Today we decided we love Audrey’s right eyebrow even more than the other one.
But it didn’t start that way. She was playing with make-up when all of a sudden she said, “I don’t like my eyebrow because of the bald spot from the scar.” This simple statement hit me in the gut. It was the first time I had heard her look in the mirror and state something she didn’t like about herself. I’m not saying it’s never happened, although I pray it hasn’t before, but it was the first time I had heard it. And then I said something that I truly believe was straight from God. “What? That eyebrow is my favorite because it tells a story! A story of heroism and bravery.” She looked at me like I was crazy so I explained: it’s the story of a little girl who got hurt and had to be sewn up, with needle and thread, who was so scared, but bravely let the doctors work to sew her eyebrow back together.
And then I showed her how she could fill it in with eyebrow pencil.

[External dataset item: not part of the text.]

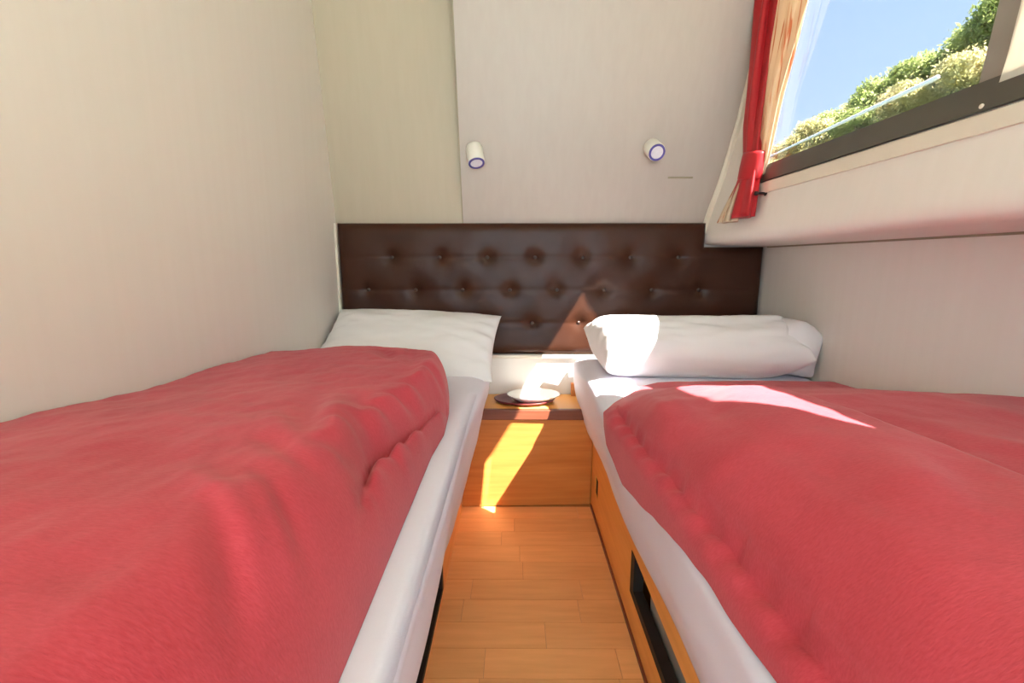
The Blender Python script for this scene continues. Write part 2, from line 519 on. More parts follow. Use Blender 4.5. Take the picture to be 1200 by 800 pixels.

But you know what? She rubbed it off and said she liked it better without.
We talked about it several more times today and then she asked me what part of me told a story. And I said “what about my belly? It tells the best story!” And of course she knew I meant having my two precious babies.
She’s been long asleep now but I can’t stop thinking about it. What if we always looked at our scars like that? What if instead of despairing of how they mar our bodies and despising them, what if we saw them for the stories and the healing they represent? Because with each scar, there was healing. The bigger the scar, the bigger the healing. And that is something to be grateful for!